I asked Harbaugh if he would like a hybrid general manager/coach role, and he said "No. I've never wanted more power. We have a great organization. Everybody in our organization works their tails off and does a very good job. Everybody does a little and adds it up to a lot."

There is no doubt that Harbaugh is demanding. Most football coaches are, and all of the great ones are. But if you think he will be unhappy without a contract extension this season, you need to understand Harbaugh is always comfortable betting on himself. His self-image is built on being underestimated and getting the job done anyway, not on having the highest salary. Most of his demands are likely to be in the name of winning, not fattening his wallet. Those khaki pants are cheap, you know.

"I have never been a guy that wants to get extensions," he says. "If the guy at the top is getting extensions every year or two, it sends everybody else to the water cooler. The reason is, in any kind of budget, you have so much money for coaches. At some point it comes down to a pool of money for the coaches. When I started out, I was making $5 million. You run back for an extension, it shrinks the pool."

When is the right time to talk about an extension?

"I don't know," Harbaugh says. "What I do know is this: I make plenty of money. And I don't do five times as much work as any other coach on the staff. I get paid extremely well. Jed York has always been square dealing with me. I don't think about that as an issue ... I've seen it written like fact: 'Harbaugh wants to be the highest paid coach in football', or 'desperately covets a new contract'. For the record: I make plenty of money. I mean, plenty of money.'"

In our conversation, Harbaugh did lobby for more money -- but not for himself. He said defensive coordinator Vic Fangio deserves a raise as part of an extension.

"He has not had a raise since he's been here. Focus on that."

Harbaugh also pointed out that he has two years left on his contract, and as he said, he sees "zero" chance of leaving before it's up. That means he and the 49ers have two years to negotiate an extension. Whatever you say about this situation, you can't say it is urgent.

"It's a principle to me that you never negotiate contracts in the press," he said. "It doesn't benefit anybody to do it publicly. I'm making this exception in talking to you right now and saying I'm not trying to get more money for myself. But I make plenty of money. I have plenty of security. If we have the highest-paid assistant coaches in football, the best coaches in football, I strive for that. Guilty as charged there."

The speculation about Harbaugh's future has simmered for a while, but it reached a boil when Pro Football Talk reported recently that the Browns attempted to acquire him. You can't fault the Browns for asking.

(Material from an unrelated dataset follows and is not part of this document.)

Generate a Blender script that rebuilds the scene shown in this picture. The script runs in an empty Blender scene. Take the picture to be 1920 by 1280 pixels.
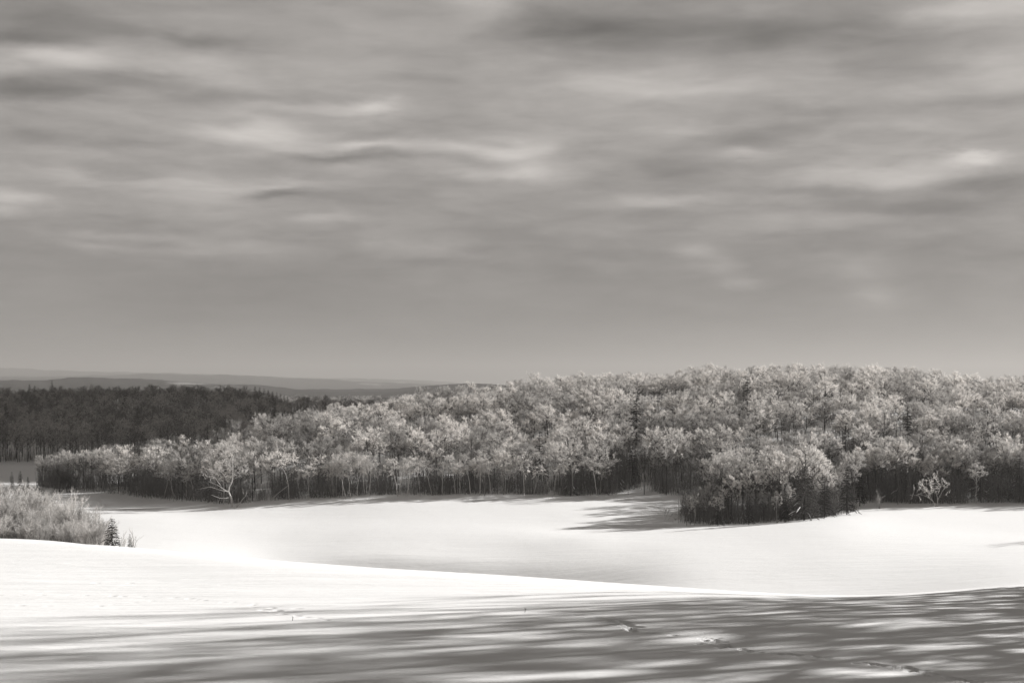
import bpy, math, random
import numpy as np
from mathutils import Vector

R = math.radians
rng = np.random.default_rng(7)
random.seed(7)
scene = bpy.context.scene
COL = scene.collection

# ------------------------------------------------------------------ camera
F, VH = 2667.0, 705.0            # focal length and horizon row, in pixels of a 1920 px wide picture
cam_d = bpy.data.cameras.new('camera')
cam_d.lens, cam_d.sensor_width = 50.0, 36.0
cam_d.shift_y = (VH - 640.0) / 1920.0
cam_d.clip_start, cam_d.clip_end = 0.5, 60000.0
cam = bpy.data.objects.new('camera', cam_d)
COL.objects.link(cam)
cam.location = (0, 0, 0)         # eye level is z = 0, the ground lies below it
cam.rotation_euler = (R(90), 0, 0)
scene.camera = cam

# ------------------------------------------------------------------ light
SUN_EL, SUN_AZ = 17.5, 57.0      # azimuth measured from straight ahead towards the right
SD = Vector((math.sin(R(SUN_AZ)) * math.cos(R(SUN_EL)), math.cos(R(SUN_AZ)) * math.cos(R(SUN_EL)), math.sin(R(SUN_EL))))
EXPO = 1.15
sun_d = bpy.data.lights.new('sun', 'SUN')
sun_d.energy, sun_d.angle, sun_d.color = 4.5, R(0.7), (1.0, 0.99, 0.975)
sun = bpy.data.objects.new('sun', sun_d)
COL.objects.link(sun)
sun.location = SD * 200
sun.rotation_euler = (-SD).to_track_quat('-Z', 'Y').to_euler()

vs = scene.view_settings
scene.display_settings.display_device = 'sRGB'
vs.view_transform, vs.look, vs.exposure, vs.gamma = 'Standard', 'None', EXPO, 1.0
vs.use_curve_mapping = False

class Nodes:
    """Small wrapper that links math nodes."""
    def __init__(self, tree):
        self.t = tree; self.n = tree.nodes; self.l = tree.links
    def new(self, kind, **kw):
        n = self.n.new(kind)
        for k, v in kw.items(): setattr(n, k, v)
        return n
    def put(self, sock, val):
        if isinstance(val, bpy.types.NodeSocket): self.l.new(val, sock)
        else: sock.default_value = val
    def m(self, op, a, b=0.0, c=0.0, clamp=False):
        n = self.new('ShaderNodeMath', operation=op); n.use_clamp = clamp
        self.put(n.inputs[0], a); self.put(n.inputs[1], b)
        if len(n.inputs) > 2: self.put(n.inputs[2], c)
        return n.outputs[0]
    def v(self, op, a, b=None, c=None):
        n = self.new('ShaderNodeVectorMath', operation=op)
        self.put(n.inputs[0], a)
        if b is not None: self.put(n.inputs[1], b)
        if c is not None: self.put(n.inputs[2], c)
        return n.outputs['Value'] if op in ('DOT_PRODUCT', 'LENGTH') else n.outputs[0]
    def xyz(self, x, y, z):
        n = self.new('ShaderNodeCombineXYZ')
        self.put(n.inputs[0], x); self.put(n.inputs[1], y); self.put(n.inputs[2], z)
        return n.outputs[0]
    def noise(self, vec, scale, detail=4.0, rough=0.5, dist=0.0, out='Fac'):
        n = self.new('ShaderNodeTexNoise')
        self.put(n.inputs['Vector'], vec)
        n.inputs['Scale'].default_value = scale; n.inputs['Detail'].default_value = detail
        n.inputs['Roughness'].default_value = rough; n.inputs['Distortion'].default_value = dist
        return n.outputs[out]
    def ramp(self, fac, stops):
        n = self.new('ShaderNodeValToRGB')
        e = n.color_ramp.elements
        while len(e) > 1: e.remove(e[0])
        e[0].position = stops[0][0]; e[0].color = (*[stops[0][1]] * 3, 1)
        for p, c in stops[1:]:
            q = e.new(p); q.color = (c, c, c, 1)
        self.put(n.inputs[0], fac)
        return n.outputs[0]

# sky: an overcast deck over a clear sky seen through a red filter (the photograph is black and white)
world = bpy.data.worlds.new('World'); scene.world = world
world.use_nodes = True
wt = world.node_tree; wt.nodes.clear()
N = Nodes(wt)
tc = N.new('ShaderNodeTexCoord').outputs['Generated']
sep = N.new('ShaderNodeSeparateXYZ'); N.put(sep.inputs[0], tc)
dx, dy, dz = sep.outputs
az = N.m('ARCTAN2', dx, dy)
el = N.m('ARCSINE', dz)
SKY_BLOBS = [  # cloud masses: place in the picture (u, v), half sizes, amount in display levels
 (60,30,150,35,-20),(40,75,110,14,-18),(105,115,90,20,20),(370,125,150,20,10),(360,80,110,18,-16),(30,163,140,14,-20),
 (230,152,120,12,-16),(460,185,160,15,-10),(688,200,60,12,22),(570,203,100,12,10),(461,253,120,22,24),(70,255,120,15,-13),
 (700,245,110,14,-8),(683,273,70,7,18),(905,280,110,14,22),(660,296,110,8,-15),(930,318,120,12,15),(180,337,140,10,12),
 (34,368,60,12,20),(385,362,90,28,16),(515,368,60,9,-20),(530,350,60,7,12),(620,418,50,7,14),(15,395,50,12,14),
 (230,438,100,9,13),(175,458,60,8,10),(440,468,90,16,11),(750,462,100,10,8),(450,560,300,45,-5),
 (900,15,80,35,16),(1095,52,130,38,-26),(1400,60,220,40,-20),(1660,90,150,40,-11),(1860,15,140,25,25),(1890,125,100,35,15),
 (1270,160,200,20,12),(1260,240,70,14,11),(1450,250,160,22,-13),(1530,205,100,14,-9),(1850,195,110,14,-11),(1640,240,130,12,8),
 (1420,285,70,9,13),(1250,305,150,25,-11),(1830,300,60,8,22),(1690,322,170,22,20),(995,300,60,25,10),(1870,342,80,18,-15),
 (1560,358,110,8,-11),(1270,374,100,9,15),(1720,390,90,15,-11),(1500,420,200,18,9),(1290,465,42,13,13),(1332,497,40,14,14),
 (1375,530,36,12,13),(1600,505,70,22,11),(1655,552,45,18,12),(1300,600,300,40,-4)]
wn = N.noise(N.xyz(N.m('MULTIPLY', az, 5.0), N.m('MULTIPLY', el, 16.0), 3.3), 2.2, 5.0, 0.55, 0.3, 'Color')
w2 = N.v('MULTIPLY', N.v('SUBTRACT', wn, (0.5, 0.5, 0.5)), (0.060, 0.026, 0.0))
P = N.v('ADD', N.xyz(az, el, 0.0), w2)
acc = None
for (u, v, su, sv, amp) in SKY_BLOBS:
    ca = math.atan((u - 960) / F); ce = math.atan((VH - v) / F * math.cos(ca))
    ia, ie = F / (su * 1.1), F / (sv * 1.1)
    q = N.v('MULTIPLY_ADD', P, (ia, ie, 0.0), (-ca * ia, -ce * ie, 0.0))
    g = N.m('POWER', 0.3679, N.v('DOT_PRODUCT', q, q))
    acc = N.m('MULTIPLY_ADD', g, float(amp), acc if acc is not None else 0.0)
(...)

But it seems relevant that the 49ers were not interested, and neither was Harbaugh.

"There was never any opportunity to leave the San Francisco 49ers," he says. "If that existed, it existed in somebody else's mind, not mine. I am too fond of my team, the players, the coaches. I really feel like we have one of the best, if not the best organizations in football."

He said that repeatedly: He loves working for the 49ers. Also, to be clear about this, in case there is any confusion, Harbaugh did not sound agitated. He was just answering the questions I asked.

The speculation about Harbaugh may persist -- that is part of sports and part of the media culture. A lot of people have opinions about the situation. Now you know Harbaugh's.